- [DATA LISTING]:

══════════════════════════════

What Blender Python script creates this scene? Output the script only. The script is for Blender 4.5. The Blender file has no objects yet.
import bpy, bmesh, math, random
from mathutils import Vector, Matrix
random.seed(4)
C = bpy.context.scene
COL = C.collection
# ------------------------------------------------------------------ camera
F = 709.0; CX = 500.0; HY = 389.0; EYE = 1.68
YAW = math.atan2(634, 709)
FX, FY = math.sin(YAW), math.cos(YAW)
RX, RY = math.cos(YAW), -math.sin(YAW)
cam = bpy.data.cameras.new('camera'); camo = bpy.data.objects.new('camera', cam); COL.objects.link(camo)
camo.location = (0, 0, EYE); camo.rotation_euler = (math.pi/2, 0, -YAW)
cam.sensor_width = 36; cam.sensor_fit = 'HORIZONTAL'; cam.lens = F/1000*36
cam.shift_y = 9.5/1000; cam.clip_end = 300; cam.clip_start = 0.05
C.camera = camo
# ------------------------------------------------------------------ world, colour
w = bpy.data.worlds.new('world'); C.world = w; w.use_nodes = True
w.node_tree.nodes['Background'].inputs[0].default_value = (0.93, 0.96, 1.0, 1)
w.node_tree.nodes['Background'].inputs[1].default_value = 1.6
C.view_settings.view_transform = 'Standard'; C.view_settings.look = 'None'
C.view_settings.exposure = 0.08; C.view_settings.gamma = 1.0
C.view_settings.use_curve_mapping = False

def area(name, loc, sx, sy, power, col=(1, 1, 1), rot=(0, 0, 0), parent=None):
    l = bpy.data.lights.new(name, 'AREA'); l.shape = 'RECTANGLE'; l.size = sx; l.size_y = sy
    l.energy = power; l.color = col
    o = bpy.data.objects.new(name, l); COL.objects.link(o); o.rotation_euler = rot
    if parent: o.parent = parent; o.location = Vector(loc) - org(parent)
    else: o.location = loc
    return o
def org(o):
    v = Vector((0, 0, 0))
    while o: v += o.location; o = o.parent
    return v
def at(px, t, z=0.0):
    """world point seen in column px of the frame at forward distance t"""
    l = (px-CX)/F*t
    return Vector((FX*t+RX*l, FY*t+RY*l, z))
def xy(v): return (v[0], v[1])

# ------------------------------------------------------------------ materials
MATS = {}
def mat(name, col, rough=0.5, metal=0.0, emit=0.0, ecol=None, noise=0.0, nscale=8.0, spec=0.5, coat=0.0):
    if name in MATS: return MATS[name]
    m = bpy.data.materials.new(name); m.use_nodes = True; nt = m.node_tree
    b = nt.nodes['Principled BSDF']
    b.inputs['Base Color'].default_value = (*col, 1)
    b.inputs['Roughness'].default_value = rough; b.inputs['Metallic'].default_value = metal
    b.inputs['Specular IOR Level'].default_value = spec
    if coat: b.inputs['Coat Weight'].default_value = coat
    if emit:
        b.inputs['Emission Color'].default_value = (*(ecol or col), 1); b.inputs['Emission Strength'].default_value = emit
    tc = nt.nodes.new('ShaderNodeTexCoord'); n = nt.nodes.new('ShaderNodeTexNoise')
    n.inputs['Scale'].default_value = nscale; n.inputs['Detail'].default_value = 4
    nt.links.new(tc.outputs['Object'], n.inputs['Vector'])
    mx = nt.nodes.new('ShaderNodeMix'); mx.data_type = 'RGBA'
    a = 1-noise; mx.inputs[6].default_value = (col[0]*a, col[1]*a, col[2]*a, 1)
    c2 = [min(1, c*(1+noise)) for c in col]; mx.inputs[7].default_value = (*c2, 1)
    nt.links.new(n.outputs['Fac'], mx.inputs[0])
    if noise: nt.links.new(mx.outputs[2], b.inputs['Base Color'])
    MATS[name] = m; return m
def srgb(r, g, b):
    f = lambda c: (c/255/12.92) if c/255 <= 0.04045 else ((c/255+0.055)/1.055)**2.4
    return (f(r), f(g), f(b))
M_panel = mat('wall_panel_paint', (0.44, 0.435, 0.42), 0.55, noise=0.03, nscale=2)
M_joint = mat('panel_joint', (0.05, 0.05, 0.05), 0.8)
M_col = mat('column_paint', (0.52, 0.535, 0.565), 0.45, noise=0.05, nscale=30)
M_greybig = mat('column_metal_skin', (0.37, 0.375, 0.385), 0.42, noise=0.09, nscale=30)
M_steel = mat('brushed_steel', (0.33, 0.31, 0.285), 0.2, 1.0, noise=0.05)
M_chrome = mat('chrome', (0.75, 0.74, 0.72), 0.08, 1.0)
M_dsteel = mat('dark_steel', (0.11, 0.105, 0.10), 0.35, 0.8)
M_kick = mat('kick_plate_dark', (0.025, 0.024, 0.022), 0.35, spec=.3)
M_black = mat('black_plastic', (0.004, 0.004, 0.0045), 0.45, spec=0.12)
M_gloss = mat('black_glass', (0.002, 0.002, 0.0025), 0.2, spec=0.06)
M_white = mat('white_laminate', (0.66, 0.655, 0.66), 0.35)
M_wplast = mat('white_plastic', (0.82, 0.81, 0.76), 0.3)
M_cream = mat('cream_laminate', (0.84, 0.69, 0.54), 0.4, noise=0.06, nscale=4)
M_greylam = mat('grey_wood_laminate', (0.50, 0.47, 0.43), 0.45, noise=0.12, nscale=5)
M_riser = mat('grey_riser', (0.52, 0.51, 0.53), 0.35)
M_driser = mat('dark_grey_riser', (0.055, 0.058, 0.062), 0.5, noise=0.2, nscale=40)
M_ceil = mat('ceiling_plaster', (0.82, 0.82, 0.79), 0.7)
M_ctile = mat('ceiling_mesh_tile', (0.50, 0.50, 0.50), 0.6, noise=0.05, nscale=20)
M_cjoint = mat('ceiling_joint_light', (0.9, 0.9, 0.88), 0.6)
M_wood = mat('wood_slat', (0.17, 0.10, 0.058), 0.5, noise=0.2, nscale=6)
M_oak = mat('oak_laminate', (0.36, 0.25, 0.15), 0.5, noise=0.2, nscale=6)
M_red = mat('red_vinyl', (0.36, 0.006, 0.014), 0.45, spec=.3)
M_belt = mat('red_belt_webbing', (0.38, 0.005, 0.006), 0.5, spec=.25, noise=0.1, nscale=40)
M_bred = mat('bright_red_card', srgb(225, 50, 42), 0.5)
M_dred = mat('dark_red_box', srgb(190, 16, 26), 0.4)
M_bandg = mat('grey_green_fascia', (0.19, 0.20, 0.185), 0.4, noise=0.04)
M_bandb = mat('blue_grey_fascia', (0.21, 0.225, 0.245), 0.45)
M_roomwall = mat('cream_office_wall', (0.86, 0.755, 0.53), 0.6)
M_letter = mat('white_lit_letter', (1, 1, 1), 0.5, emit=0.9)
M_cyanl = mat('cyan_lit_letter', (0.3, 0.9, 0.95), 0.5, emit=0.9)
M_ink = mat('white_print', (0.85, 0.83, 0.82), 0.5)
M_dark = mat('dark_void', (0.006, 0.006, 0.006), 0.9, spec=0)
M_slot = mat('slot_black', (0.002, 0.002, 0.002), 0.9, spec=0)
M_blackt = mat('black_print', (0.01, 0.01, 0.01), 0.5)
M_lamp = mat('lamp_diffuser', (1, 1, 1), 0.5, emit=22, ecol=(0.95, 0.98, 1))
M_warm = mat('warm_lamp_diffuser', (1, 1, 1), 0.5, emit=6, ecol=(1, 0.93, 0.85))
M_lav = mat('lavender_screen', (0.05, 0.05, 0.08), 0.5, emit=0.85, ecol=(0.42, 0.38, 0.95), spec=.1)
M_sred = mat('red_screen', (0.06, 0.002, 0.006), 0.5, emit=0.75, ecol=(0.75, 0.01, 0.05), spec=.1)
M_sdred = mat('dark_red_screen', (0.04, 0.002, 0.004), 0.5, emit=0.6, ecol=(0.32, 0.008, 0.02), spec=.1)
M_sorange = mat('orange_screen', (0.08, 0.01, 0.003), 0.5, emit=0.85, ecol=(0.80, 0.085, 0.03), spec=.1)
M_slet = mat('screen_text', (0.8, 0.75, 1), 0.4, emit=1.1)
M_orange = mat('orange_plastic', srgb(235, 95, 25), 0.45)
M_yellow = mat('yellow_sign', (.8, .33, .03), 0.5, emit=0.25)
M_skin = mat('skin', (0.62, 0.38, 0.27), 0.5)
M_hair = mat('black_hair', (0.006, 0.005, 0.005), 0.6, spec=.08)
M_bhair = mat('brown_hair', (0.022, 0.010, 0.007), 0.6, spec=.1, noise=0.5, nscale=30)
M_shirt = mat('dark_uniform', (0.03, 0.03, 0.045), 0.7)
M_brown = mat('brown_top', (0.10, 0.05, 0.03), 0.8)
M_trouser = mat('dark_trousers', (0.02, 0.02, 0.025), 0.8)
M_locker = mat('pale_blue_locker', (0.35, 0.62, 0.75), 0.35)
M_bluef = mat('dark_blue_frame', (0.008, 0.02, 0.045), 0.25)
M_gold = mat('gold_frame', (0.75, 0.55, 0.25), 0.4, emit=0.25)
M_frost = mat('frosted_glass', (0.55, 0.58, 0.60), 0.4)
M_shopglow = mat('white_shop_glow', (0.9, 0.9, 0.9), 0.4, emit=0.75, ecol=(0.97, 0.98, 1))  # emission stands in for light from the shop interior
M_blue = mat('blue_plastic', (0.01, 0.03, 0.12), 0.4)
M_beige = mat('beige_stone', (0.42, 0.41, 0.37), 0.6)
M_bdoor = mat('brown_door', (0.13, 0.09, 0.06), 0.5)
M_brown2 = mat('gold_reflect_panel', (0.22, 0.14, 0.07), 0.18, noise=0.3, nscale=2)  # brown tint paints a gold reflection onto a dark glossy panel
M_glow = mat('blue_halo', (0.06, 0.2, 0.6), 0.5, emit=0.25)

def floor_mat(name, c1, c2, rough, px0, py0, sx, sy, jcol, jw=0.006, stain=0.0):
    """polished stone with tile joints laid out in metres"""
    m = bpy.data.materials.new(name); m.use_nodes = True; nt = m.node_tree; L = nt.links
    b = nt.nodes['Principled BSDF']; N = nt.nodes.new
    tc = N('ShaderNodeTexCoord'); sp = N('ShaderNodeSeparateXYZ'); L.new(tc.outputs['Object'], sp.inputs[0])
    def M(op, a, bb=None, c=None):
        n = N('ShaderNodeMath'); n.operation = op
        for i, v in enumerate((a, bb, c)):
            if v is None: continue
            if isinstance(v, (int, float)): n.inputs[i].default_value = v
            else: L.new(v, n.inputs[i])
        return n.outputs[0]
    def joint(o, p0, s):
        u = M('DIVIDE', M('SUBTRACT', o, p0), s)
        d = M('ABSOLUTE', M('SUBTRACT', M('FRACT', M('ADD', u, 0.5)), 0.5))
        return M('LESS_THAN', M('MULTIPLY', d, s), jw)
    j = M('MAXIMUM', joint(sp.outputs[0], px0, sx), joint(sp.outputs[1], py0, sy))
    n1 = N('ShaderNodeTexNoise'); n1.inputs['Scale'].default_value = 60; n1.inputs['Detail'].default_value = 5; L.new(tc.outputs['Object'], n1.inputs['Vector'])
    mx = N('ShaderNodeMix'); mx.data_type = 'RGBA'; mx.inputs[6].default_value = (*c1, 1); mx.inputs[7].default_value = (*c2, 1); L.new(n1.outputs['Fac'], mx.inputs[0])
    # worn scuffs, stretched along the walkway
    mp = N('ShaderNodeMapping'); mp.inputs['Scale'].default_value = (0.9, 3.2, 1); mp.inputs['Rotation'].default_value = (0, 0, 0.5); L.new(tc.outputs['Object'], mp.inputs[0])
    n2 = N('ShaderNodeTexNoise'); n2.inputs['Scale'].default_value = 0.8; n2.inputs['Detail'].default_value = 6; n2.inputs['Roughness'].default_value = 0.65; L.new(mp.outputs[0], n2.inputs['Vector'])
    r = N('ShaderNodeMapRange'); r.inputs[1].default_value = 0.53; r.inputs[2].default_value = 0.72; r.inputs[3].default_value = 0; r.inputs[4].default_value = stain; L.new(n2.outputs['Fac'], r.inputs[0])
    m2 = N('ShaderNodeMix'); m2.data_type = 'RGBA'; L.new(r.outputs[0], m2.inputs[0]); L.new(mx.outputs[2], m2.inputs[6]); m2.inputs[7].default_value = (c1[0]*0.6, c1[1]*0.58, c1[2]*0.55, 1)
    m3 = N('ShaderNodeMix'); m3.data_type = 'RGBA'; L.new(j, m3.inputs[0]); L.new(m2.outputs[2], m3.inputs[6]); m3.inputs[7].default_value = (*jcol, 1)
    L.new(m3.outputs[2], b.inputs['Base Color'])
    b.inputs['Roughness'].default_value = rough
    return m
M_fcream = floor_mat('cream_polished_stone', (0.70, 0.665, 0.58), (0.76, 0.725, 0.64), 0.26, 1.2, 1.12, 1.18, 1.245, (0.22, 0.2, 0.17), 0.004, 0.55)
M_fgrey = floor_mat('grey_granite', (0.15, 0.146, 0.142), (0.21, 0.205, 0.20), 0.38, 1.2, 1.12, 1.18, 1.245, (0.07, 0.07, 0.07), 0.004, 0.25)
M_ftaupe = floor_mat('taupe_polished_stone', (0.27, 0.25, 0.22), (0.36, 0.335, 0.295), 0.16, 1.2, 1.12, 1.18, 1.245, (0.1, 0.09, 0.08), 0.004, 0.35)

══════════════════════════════

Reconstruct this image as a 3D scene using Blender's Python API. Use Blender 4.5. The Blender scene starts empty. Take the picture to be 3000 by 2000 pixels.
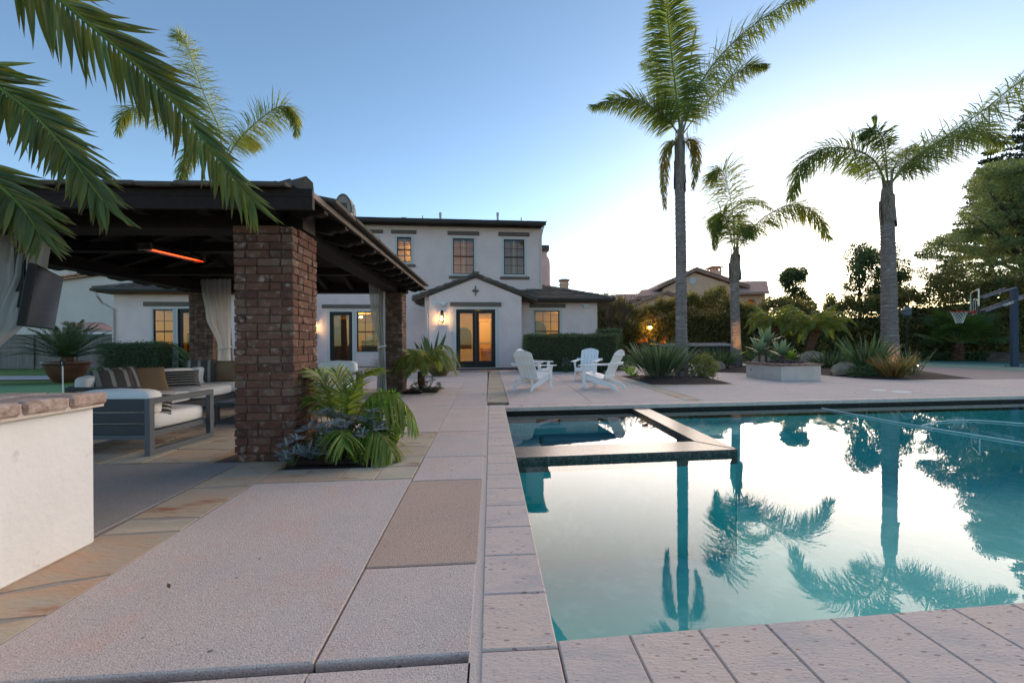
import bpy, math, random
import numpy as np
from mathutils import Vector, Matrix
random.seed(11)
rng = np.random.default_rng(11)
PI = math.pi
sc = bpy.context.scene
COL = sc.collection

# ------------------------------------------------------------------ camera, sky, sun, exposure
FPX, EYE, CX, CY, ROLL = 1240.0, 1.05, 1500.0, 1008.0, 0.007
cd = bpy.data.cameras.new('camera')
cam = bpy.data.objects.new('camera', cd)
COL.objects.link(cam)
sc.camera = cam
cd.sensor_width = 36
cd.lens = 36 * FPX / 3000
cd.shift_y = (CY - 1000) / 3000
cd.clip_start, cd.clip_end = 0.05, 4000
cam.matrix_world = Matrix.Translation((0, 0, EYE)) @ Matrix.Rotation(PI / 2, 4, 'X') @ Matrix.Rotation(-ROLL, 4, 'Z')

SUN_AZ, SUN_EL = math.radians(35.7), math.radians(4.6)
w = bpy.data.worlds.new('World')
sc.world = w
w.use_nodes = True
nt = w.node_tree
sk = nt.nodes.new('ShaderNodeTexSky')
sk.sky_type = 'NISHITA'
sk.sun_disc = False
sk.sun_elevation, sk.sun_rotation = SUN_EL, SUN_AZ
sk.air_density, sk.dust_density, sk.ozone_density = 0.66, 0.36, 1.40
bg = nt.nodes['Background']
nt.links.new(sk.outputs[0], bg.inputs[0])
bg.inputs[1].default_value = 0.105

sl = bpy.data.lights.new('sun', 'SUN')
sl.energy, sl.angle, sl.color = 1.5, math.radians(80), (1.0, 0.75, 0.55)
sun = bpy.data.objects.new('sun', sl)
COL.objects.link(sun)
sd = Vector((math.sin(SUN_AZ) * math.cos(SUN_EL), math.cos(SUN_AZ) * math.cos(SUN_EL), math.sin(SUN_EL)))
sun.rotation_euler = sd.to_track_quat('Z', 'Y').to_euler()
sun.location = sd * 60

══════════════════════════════

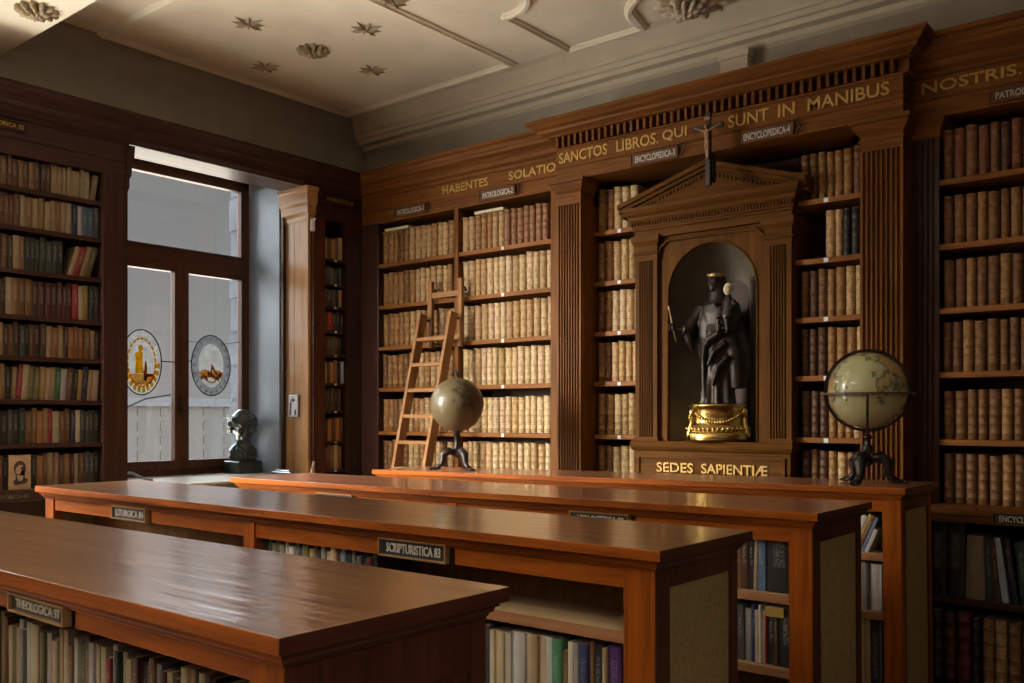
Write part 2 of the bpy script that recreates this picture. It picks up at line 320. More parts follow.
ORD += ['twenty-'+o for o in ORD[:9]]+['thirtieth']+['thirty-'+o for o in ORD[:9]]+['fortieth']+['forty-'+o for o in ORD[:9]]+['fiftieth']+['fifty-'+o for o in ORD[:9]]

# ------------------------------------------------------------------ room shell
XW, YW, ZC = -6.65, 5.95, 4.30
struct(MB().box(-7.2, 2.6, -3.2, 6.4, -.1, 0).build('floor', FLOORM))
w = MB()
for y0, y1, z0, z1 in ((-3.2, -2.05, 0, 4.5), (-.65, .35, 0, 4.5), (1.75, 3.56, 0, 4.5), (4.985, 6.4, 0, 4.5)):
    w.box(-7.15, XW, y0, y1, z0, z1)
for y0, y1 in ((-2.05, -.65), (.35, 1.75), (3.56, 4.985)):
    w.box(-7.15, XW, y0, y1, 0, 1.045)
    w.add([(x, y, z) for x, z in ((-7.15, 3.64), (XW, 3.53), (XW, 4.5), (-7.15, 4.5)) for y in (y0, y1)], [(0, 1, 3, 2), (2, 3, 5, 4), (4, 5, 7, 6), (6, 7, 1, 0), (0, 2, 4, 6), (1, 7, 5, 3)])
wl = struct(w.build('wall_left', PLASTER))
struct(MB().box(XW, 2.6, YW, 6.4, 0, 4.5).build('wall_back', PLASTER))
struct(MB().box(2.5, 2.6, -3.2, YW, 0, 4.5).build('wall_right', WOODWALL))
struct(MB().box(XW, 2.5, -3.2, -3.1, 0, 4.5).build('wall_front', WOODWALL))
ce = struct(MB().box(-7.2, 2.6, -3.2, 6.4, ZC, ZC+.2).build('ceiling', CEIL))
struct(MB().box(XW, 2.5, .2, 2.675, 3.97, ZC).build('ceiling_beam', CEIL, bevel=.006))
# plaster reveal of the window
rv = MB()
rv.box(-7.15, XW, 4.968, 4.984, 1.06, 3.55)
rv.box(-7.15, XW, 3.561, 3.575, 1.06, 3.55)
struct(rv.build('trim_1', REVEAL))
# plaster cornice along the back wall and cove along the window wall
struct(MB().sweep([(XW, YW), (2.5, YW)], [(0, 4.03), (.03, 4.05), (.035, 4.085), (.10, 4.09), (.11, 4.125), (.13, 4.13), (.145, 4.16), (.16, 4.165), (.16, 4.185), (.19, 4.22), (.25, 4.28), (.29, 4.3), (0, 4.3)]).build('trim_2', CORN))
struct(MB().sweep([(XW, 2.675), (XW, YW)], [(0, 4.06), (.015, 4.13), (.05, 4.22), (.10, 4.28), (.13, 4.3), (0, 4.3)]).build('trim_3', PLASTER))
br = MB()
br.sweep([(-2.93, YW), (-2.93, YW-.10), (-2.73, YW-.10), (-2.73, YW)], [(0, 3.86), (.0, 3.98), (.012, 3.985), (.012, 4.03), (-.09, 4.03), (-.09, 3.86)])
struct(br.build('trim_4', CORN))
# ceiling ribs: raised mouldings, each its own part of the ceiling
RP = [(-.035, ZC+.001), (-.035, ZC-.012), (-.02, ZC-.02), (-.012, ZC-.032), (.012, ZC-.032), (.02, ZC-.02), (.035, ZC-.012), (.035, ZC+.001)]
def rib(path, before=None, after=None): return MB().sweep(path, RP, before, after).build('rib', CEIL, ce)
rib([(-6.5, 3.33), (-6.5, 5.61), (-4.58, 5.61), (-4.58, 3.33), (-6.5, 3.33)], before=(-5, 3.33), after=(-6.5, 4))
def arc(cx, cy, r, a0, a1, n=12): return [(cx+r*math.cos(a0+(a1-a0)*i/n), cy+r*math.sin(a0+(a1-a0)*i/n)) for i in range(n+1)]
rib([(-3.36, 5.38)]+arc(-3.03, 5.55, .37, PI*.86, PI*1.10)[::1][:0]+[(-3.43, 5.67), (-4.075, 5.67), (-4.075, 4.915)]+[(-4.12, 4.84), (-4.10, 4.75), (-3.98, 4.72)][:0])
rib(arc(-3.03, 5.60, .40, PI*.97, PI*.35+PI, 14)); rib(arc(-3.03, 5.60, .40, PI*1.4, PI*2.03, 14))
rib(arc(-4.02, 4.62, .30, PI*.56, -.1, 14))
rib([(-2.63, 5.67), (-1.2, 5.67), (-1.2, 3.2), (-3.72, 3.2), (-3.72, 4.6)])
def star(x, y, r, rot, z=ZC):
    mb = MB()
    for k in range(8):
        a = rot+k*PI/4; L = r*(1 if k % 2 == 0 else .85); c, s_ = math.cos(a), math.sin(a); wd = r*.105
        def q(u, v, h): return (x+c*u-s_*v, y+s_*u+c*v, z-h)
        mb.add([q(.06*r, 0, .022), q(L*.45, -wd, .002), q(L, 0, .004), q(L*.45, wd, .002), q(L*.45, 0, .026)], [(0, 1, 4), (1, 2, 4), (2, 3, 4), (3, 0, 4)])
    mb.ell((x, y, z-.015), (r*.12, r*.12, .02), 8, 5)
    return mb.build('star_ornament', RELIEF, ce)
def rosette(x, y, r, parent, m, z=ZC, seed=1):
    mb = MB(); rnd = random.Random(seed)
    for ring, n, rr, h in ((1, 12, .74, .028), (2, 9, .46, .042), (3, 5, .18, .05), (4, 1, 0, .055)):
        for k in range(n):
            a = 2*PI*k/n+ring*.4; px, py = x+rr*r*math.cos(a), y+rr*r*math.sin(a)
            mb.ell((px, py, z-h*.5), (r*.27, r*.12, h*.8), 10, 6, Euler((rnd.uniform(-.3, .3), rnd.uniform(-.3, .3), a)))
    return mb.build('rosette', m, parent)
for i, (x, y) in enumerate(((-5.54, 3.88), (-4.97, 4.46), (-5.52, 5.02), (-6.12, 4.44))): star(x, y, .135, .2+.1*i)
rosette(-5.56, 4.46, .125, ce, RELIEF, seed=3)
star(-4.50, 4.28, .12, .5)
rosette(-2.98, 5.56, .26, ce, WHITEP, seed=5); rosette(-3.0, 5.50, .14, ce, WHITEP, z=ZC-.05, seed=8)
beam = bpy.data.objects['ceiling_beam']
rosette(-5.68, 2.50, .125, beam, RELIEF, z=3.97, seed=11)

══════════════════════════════

- [TO DO]: Write only the number of lines in the data above that include "Blender".

- [FINISHED EXERCISE]: 2